On December 1, 2016

A record of fiscal responsibility

By Governor Peter Shumlin
One of the key responsibilities of governing is crafting a budget that reflects Vermonters’ priorities and lives within our means as a state. As we transition this important responsibility to the incoming administration, it’s worth reviewing the last six years of financial management.
Let’s remember where we started.
Before I took office, Vermont’s budget routinely grew at upwards of 7 percent. In 2004, the total funds budget grew by 7.8 percent above the year before. In 2005, it grew by 13.4 percent. In 2006 it grew by 7 percent. Then the Great Recession hit, decimating state budgets, just as it did family budgets, around America. Because of that economic contraction, the first budget I inherited as governor included a $176 million shortfall.
Six years later, by practicing fiscal discipline and making difficult choices, we have righted the ship.
We slowed budget growth and kept it in line with Vermont’s economic growth. During my tenure Vermont’s economy, defined as the Vermont Gross State Product, has grown at 3.1 percent. The budget that I submitted during the last legislative session grew by just 2.55 percent over the previous year’s budget adjustment. According to a Joint Fiscal Office Study, “for most of the last decade all state appropriations have risen at either about the same percentage as the state’s economic and income growth, or slightly less.”
Additionally, over the past six years we have weaned Vermont off one-time funds for ongoing state expenses. One-time funds aren’t always bad, but relying on one-time funds for ongoing state expenses is dangerous because it leaves the funding of important state programs at the whims of the federal budget process, which is unpredictable at best. The first budget I inherited in 2011 relied on $348 million in one-time funds, of which $159 million was used to pay for ongoing state expenses. I am proud that the last budget I signed did not rely on any one-time funds for ongoing state expenses, the first time in decades in which we were able to accomplish that.
We’ve also added to Vermont’s strong fiscal legacy by balancing six straight budgets while honoring our obligations to Vermont’s future. In each budget I signed we fully funded pension payments, refused to raid our rainy day funds, met our debt service, and honored our statutory obligation to the Education Fund. The result? We have maintained the best credit rating among the New England states and one of the best in the country.
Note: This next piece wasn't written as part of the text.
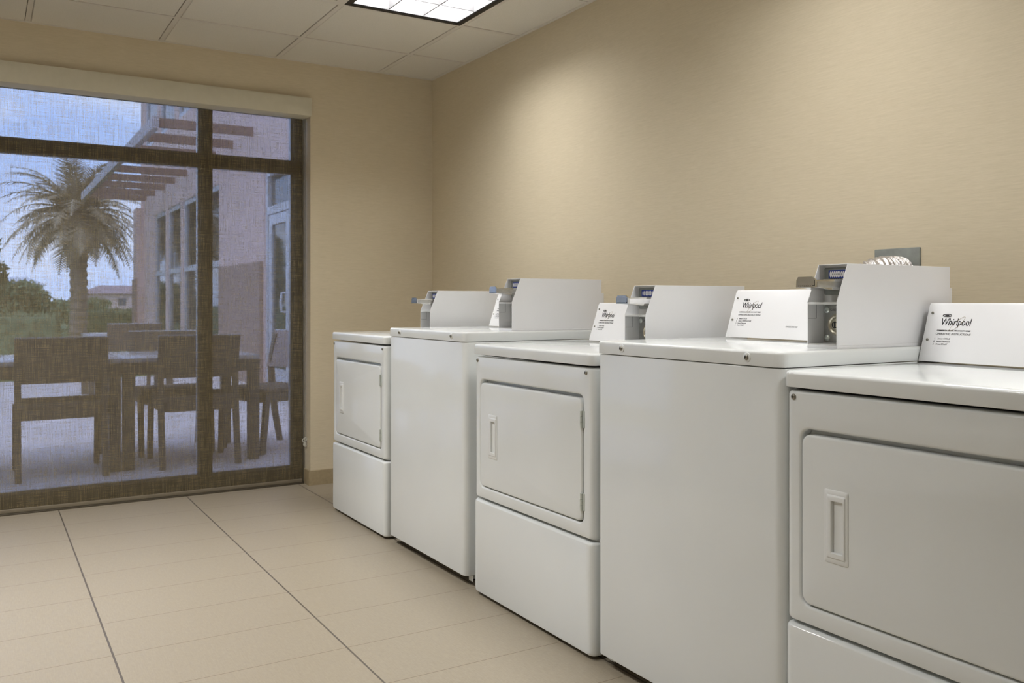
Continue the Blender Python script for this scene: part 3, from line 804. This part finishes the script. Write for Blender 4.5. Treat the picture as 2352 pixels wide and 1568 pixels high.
# leafy masses
def leafy(name, label, cat, loc, dims, n, leaf, mat, seed, trunk=None, boxy=False, group=None):
    t = thing(name, label, cat, loc, 0, group); r = random.Random(seed); bm = bmesh.new()
    zc = dims[2] + (trunk[1] if trunk else 0)
    lumps = [Vector((r.uniform(-.6, .6), r.uniform(-.6, .6), r.uniform(-.55, .65))) for _ in range(14)]
    for k in range(n):
        if boxy: v = Vector((r.uniform(-1, 1), r.uniform(-1, 1), r.uniform(-1, 1)))
        else:
            c = r.choice(lumps); v = Vector((r.gauss(0, 1), r.gauss(0, 1), r.gauss(0, 1))).normalized()*r.uniform(.25, .5)+c
        p = Vector((v.x*dims[0], v.y*dims[1], zc+v.z*dims[2]))
        e = Euler((r.uniform(0, 6.3), r.uniform(0, 6.3), r.uniform(0, 6.3))).to_matrix()
        l = leaf*r.uniform(.6, 1.3)
        vs = [bm.verts.new(p+e @ Vector(q)) for q in ((-l, 0, 0), (0, -l*.4, l*.1), (l, 0, 0), (0, l*.4, l*.1))]; bm.faces.new(vs)
    link_mesh('foliage', bm, mat, t, 0)
    if boxy:
        bm = bmesh.new(); rbox(bm, -dims[0]*.9, dims[0]*.9, -dims[1]*.97, dims[1]*.97, .0, dims[2]*1.9, 'z', .1, 0, .08); link_mesh('branches', bm, M['leafd'], t)
    if trunk:
        bm = bmesh.new(); tube(bm, [(0, 0, 0), (.03, .02, trunk[1]*.6), (0, 0, trunk[1]+dims[2])], [trunk[0], trunk[0]*.8, trunk[0]*.4], 8); link_mesh('trunk', bm, M['trunk'], t)
        for k in range(5):
            a = k*1.26; bm = bmesh.new(); tube(bm, [(0, 0, trunk[1]*.9), (math.cos(a)*dims[0]*.5, math.sin(a)*dims[1]*.5, zc+dims[2]*.2)], [trunk[0]*.45, trunk[0]*.15], 6); link_mesh('branch', bm, M['trunk'], t)
leafy('hedge', 'clipped green hedge behind the near chair at the left', 'hedge', (-10.4, -2.9, ZG-.02), (.45, 1.55, .48), 9000, .05, M['leafm'], 11, boxy=True, group='clipped hedges')
leafy('hedge', 'clipped green hedge between the palm trunk and the corner pier', 'hedge', (-21.5, .55, ZG-.02), (.5, .95, .47), 5000, .06, M['leafm'], 12, boxy=True, group='clipped hedges')
leafy('tree', 'dark bushy tree at the left edge behind the hedge', 'tree', (-19.5, -2.55, ZG-.02), (.8, .70, 1.2), 6500, .09, M['leafd'], 21, (.1, .55), group='trees beyond the lawn')
leafy('tree', 'low bushy tree between the dark tree and the palm trunk', 'tree', (-28, -1.7, ZG-.02), (1.2, 1.3, .75), 4500, .12, M['leafd'], 22, (.1, .3), group='trees beyond the lawn')
leafy('tree', 'rounded green tree behind the palm trunk, left of the tiled roof', 'tree', (-34, .9, ZG-.02), (1.3, 1.1, .55), 4500, .12, M['leafm'], 23, (.1, .2), group='trees beyond the lawn')
# far buildings
def house(name, label, x, y, wx, wy, h, roofh, wm, rm):
    t = thing(name, label, 'building', (x, y, ZG-.02))
    bm = bmesh.new(); box(bm, -wx/2, wx/2, -wy/2, wy/2, 0, h); link_mesh('wall', bm, wm, t, 0)
    bm = bmesh.new(); e = .4
    a = [bm.verts.new(p) for p in ((-wx/2-e, -wy/2-e, h), (wx/2+e, -wy/2-e, h), (wx/2+e, wy/2+e, h), (-wx/2-e, wy/2+e, h))]
    b = [bm.verts.new((0, -wy/4, h+roofh)), bm.verts.new((0, wy/4, h+roofh))]
    for f in ((a[0], a[1], b[0]), (a[1], a[2], b[1], b[0]), (a[2], a[3], b[1]), (a[3], a[0], b[0], b[1]), (a[3], a[2], a[1], a[0])): bm.faces.new(f)
    link_mesh('roof', bm, rm, t, 0)
    for k in range(3):
        bm = bmesh.new(); c = -wy/2+wy*(k+.5)/3; box(bm, wx/2, wx/2+.03, c-.5, c+.5, h*.3, h*.75); link_mesh('window', bm, M['fglass'], t, 0)
house('house', 'distant low house with clay tiled roof right of the palm trunk', -130, 14.2, 8, 9.5, 2.3, 1.2, M['stucco'], M['roof'])
house('house', 'distant white house left of the palm trunk', -130, 1.2, 8, 7.0, 3.4, 1.1, M['bwhite'], M['bwhite'])

# ------------------------------------------------------------------ world: pale blue sky with soft cloud
wd = bpy.data.worlds.new('sky'); scene.world = wd; wd.use_nodes = True
nt = wd.node_tree
for n in list(nt.nodes): nt.nodes.remove(n)
out = nt.nodes.new('ShaderNodeOutputWorld'); bg = nt.nodes.new('ShaderNodeBackground')
tc = nt.nodes.new('ShaderNodeTexCoord'); sp = nt.nodes.new('ShaderNodeSeparateXYZ'); nt.links.new(tc.outputs['Generated'], sp.inputs[0])
rp = nt.nodes.new('ShaderNodeValToRGB'); e = rp.color_ramp.elements
e[0].position = 0; e[0].color = (.62, .80, 1.30, 1); e[1].position = .5; e[1].color = (.36, .56, 1.15, 1)
nt.links.new(sp.outputs[2], rp.inputs[0])
mp = nt.nodes.new('ShaderNodeMapping'); mp.inputs['Scale'].default_value = (3, 3, 9); nt.links.new(tc.outputs['Generated'], mp.inputs[0])
no = nt.nodes.new('ShaderNodeTexNoise'); no.inputs['Scale'].default_value = 1.3; no.inputs['Detail'].default_value = 6; nt.links.new(mp.outputs[0], no.inputs['Vector'])
cr2 = nt.nodes.new('ShaderNodeValToRGB'); cr2.color_ramp.elements[0].position = .45; cr2.color_ramp.elements[1].position = .75; nt.links.new(no.outputs['Fac'], cr2.inputs[0])
mx = nt.nodes.new('ShaderNodeMix'); mx.data_type = 'RGBA'; mx.inputs[7].default_value = (1.0, 1.08, 1.35, 1)
nt.links.new(cr2.outputs[0], mx.inputs[0]); nt.links.new(rp.outputs[0], mx.inputs[6])
nt.links.new(mx.outputs[2], bg.inputs[0]); bg.inputs['Strength'].default_value = 5.2
nt.links.new(bg.outputs[0], out.inputs[0])

sd = bpy.data.lights.new('sun', 'SUN'); sd.energy = 2.2; sd.angle = math.radians(25); sd.color = (1, .95, .88)
so = bpy.data.objects.new('sun', sd); COL.objects.link(so); so.location = (3, -6, 9)
so.rotation_euler = Vector((-.55, .45, -1)).to_track_quat('-Z', 'Y').to_euler()
# ------------------------------------------------------------------ camera
f_px = 2025.0
cam = bpy.data.cameras.new('camera'); co = bpy.data.objects.new('camera', cam); COL.objects.link(co)
cam.sensor_fit = 'HORIZONTAL'; cam.sensor_width = 36; cam.lens = 36*f_px/2352; cam.shift_y = -90/2352
co.location = (4.9846, -2.4227, 1.0609)
co.rotation_euler = (PI/2, 0, math.atan2(.8563, .5163))
cam.clip_start = .05; cam.clip_end = 600
cam.dof.use_dof = True; cam.dof.focus_distance = 2.35; cam.dof.aperture_fstop = 8.5
scene.camera = co
scene.view_settings.view_transform = 'Standard'; scene.view_settings.look = 'None'
scene.view_settings.exposure = .17; scene.view_settings.gamma = 1; scene.view_settings.use_curve_mapping = False
scene.cycles.use_denoising = True
scene.cycles.max_bounces = 7; scene.cycles.diffuse_bounces = 4; scene.cycles.glossy_bounces = 3; scene.cycles.transparent_max_bounces = 10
We’ve gone even further in building Vermont’s reserve funds so the state will be ready if and when hard economic times return. Using existing earned funds from within the Agency, we have been able to set up a reserve of approximately $100 million.
We’ve done all of this—balancing six budgets, keeping budget growth in line with economic growth, eliminating the use of one-time funds for ongoing state expenses, and expanding our reserves—without asking Vermonters to pay higher incomes, sales, or rooms and meals tax rates. That is a promise I made to Vermonters when I ran for governor, and one I was proud to deliver on.
At the end of the day, the budget is about more than strong fiscal management. It’s about setting priorities and investing in things that matter for Vermonters. On this front, we’ve made incredible progress. Through investments in workforce, education, energy, health care, infrastructure, and much more, we’ve created a stronger Vermont than we inherited six years ago—the economy has added nearly 19,000 jobs; Vermonters’ incomes have grown above the national average each year since 2011, something that has never happened before; over 20,000 Vermonters who didn’t have health care coverage six years ago now do; and our investment in renewable energy and efficiency has reduced electric bills for over 80 percent of Vermonters three of the last four years. That’s a legacy I am proud of.